JS-13.1
Higher Education, Science and Innovation in Eastern Africa
Higher Education, Science and Innovation in Eastern Africa
Sunday, 10 July 2016: 12:30
Location: Hörsaal 18 (Juridicum)
Oral Presentation
The paper focuses on global ideas of higher education, science and innovation and their adaption at universities in Eastern African countries (Rwanda, Kenya, Ethiopia). Theoretically the project draws on the new institutionalist concept of travel of ideas. According to Czarniawska & Joerges (1996) ideas and concepts can become global models, when they are disembedded in one time and space, transformed into objects and reembedded in a different place.
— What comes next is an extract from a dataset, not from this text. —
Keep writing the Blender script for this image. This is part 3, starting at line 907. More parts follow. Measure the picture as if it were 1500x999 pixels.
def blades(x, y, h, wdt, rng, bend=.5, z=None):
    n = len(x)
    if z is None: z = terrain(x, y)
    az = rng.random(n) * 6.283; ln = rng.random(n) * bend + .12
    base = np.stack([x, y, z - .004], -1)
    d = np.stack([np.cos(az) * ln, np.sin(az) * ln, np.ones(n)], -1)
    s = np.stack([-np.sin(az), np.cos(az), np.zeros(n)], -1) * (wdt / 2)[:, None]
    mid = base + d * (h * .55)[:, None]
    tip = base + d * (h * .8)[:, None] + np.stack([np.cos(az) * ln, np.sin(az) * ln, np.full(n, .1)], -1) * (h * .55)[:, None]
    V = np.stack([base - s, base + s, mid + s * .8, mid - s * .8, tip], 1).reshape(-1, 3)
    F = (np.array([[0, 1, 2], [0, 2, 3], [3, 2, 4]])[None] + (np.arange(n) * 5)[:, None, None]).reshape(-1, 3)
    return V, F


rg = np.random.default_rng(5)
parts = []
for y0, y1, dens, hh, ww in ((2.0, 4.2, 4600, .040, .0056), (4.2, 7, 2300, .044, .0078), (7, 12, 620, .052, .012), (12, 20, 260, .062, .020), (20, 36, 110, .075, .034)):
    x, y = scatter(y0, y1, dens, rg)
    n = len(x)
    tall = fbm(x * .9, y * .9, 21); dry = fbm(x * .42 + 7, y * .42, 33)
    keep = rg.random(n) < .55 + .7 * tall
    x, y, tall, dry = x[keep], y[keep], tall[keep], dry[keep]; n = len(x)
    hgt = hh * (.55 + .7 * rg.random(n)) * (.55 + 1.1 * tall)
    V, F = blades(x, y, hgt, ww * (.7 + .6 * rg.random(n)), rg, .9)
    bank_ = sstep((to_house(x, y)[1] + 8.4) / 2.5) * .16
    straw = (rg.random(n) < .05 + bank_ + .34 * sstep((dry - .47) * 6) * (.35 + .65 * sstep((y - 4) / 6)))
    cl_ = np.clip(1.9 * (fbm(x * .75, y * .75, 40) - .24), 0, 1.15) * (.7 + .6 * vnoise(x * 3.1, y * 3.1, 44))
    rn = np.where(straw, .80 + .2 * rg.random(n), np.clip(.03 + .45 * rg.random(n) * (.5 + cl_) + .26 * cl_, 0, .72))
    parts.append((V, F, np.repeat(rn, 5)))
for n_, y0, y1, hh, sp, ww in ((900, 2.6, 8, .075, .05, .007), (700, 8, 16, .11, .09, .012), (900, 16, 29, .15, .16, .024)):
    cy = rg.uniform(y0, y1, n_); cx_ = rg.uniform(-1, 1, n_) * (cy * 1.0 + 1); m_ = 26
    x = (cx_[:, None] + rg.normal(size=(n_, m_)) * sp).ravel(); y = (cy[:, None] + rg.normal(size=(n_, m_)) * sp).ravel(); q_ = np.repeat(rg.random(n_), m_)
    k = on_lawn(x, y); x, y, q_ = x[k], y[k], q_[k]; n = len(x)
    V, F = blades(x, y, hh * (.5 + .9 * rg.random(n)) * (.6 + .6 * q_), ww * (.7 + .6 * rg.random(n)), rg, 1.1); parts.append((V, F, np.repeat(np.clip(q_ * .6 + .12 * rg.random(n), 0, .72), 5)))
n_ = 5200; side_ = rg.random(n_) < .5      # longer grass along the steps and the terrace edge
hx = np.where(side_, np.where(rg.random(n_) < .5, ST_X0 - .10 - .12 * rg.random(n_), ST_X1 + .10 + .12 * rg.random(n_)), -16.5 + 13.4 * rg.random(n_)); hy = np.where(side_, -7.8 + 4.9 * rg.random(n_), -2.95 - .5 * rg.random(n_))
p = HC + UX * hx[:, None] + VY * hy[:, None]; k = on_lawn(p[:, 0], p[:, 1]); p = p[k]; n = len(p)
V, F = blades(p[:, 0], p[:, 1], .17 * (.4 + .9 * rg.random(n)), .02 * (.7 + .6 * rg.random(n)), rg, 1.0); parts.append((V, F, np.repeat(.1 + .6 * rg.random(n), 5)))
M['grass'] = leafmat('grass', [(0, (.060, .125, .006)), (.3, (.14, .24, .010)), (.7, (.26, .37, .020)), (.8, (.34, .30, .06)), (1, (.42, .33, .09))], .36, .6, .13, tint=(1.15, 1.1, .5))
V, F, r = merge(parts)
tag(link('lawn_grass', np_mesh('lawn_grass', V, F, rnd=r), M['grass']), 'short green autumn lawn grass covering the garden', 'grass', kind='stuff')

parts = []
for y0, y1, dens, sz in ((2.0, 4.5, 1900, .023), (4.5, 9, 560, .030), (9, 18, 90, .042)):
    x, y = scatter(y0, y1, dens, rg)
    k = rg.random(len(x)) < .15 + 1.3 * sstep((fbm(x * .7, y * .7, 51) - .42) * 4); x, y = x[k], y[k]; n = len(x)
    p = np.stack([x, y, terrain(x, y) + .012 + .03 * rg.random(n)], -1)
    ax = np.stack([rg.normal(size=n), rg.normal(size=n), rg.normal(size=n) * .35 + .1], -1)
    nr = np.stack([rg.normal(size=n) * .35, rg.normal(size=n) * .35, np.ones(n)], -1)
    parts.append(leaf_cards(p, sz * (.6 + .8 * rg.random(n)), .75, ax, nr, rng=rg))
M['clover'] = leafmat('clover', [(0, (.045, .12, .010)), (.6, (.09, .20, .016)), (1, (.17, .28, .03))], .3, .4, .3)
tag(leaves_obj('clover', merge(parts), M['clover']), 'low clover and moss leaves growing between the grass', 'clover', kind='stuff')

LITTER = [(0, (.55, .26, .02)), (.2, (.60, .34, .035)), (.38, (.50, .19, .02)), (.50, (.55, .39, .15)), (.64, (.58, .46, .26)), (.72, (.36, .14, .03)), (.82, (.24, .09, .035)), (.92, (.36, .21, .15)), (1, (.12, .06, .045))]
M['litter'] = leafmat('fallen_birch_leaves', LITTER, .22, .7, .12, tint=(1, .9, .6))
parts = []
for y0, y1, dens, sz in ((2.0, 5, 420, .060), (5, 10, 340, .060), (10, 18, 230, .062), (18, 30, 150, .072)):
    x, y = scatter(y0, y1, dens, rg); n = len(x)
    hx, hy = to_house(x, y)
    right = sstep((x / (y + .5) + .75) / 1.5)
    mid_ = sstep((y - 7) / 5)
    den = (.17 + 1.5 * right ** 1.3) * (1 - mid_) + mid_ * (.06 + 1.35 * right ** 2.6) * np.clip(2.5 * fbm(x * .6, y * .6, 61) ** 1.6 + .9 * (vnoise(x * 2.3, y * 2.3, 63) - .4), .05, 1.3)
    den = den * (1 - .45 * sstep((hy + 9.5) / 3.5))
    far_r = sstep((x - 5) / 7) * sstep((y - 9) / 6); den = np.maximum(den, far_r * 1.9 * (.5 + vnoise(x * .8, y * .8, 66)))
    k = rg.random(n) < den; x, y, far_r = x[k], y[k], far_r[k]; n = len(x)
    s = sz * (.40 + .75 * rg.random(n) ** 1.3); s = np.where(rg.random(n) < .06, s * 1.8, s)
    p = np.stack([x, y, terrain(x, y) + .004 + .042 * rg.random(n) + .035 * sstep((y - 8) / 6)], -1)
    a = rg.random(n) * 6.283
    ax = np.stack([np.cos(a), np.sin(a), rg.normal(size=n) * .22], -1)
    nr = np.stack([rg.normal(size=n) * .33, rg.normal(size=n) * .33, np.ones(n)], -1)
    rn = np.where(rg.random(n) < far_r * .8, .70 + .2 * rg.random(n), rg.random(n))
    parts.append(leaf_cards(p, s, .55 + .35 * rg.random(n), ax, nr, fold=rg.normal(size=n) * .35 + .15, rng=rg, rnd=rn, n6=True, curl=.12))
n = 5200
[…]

The entrepreneurial university (Slaughter & Rhoades 2004, Clark 1998, 2004, Etzkowitz 2008) is such a global idea which is translated into research articles, policy papers and prescriptions and reembedded in higher education systems all over the world. Eastern African higher education policy-makers, university leaders and academic staff have adopted this idea with the goal of spurring income generation, technological innovation and national development. This has led to an increasing commercialisation of teaching and research at Eastern African universities (e.g. Babyesiza 2015, Bisaso 2013, Johnson & Hirt 2011, Mamadani 2007, Wagenge-Ouma 2012). As Czarniawska & Sevon (2005:8) point out:” a thing moved from one place to another cannot emerge unchanged: to set something in a new place is to construct it anew.” I will therefore discuss how the idea of the entrepreneurial university which is embedded in discourses of the knowledge economy and the triple helix is constructed anew, how it changes the self-image of university organizations and how governments, university leaderships and academics define the current and future role of university research in society. The presentation will be based on an analysis of the national development plans of Rwanda, Kenya and Ethiopia, the strategic plans of selected universities in those countries and expert interviews.